Benkei’s encounter with Togashi constitutes the centerpiece of the story. Even though Benkei tries to persuade Togashi that they are real monks on this fundraising project, Togashi tells the group that they must prepare to meet their fate. Observing a ritual within the play, they proceed with “final offices” appropriate to their Buddhist faith. But then Togashi decides to pursue the matter of the fundraising project, and demands that Benkei read his official charge from the subscription document (kanjinchô) that he must be carrying from the temple, and on which he will write the names of donors. Pretending that he really has a kanjinchô, and standing at an angle that prevents Togashi’s seeing it, Benkei “reads” dramatically from an empty scroll. So effective is Benkei that Togashi is letting the men go—until a barrier guard thinks he recognizes Yoshitsune in the disguised porter and they are again stopped.

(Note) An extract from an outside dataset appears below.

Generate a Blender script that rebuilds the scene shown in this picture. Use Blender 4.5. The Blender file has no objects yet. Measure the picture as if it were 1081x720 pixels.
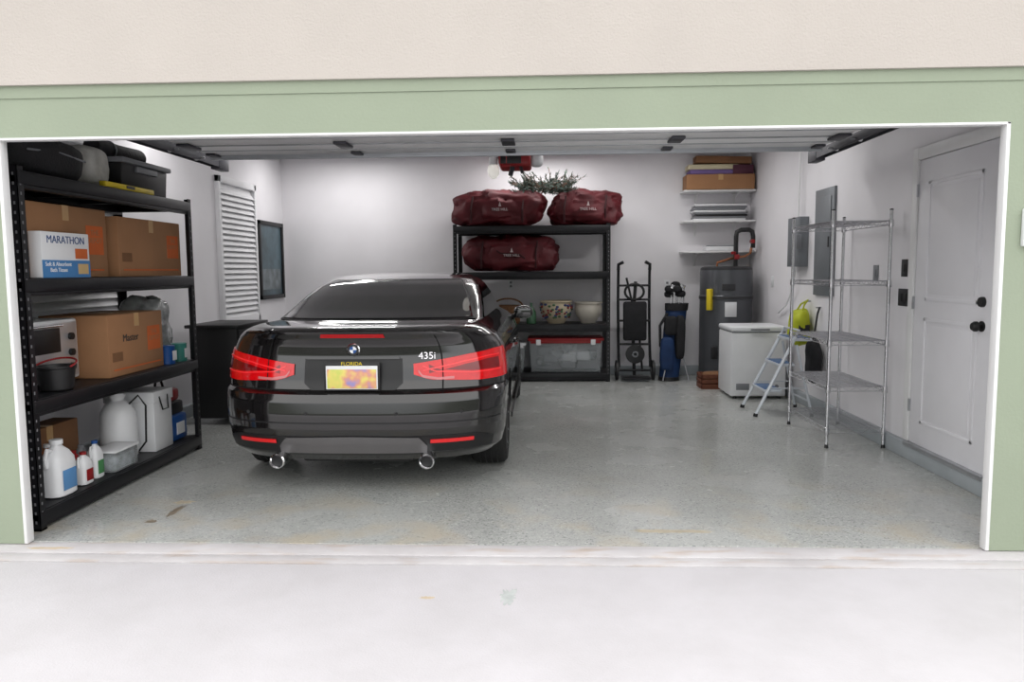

This is the crucial moment of the story: the only way Benkei can convince Togashi that Yoshitsune is not Yoshitsune is to commit an act unforgivable in the samurai code. Ignoring the order to stop, he “accuses” the porter of not moving quickly enough, and beats his lord and master, shouting “Pass on!” Togashi has become convinced that Yoshitsune is indeed Yoshitsune, but he so admires Benkei for taking the potentially self-destructive risk he has taken to save his master that he decides to let them go. He even pledges a gift for the rebuilding of the Todaiji temple. Thus the band passes through the barrier.

Once they are away, Benkei apologizes, Yoshitsune forgives him, and we think the story is ending. But here comes the offer of a gift of sake wine which Togashi sends to redeem his rudeness to Benkei. A drinking scene ensues, complete with the enjoyment of “spontaneous” dance. Fortunately, inebriation does not result in tragic indiscretion. The play ends with the men feeling that they have “stepped on a tiger’s tail” but escaped.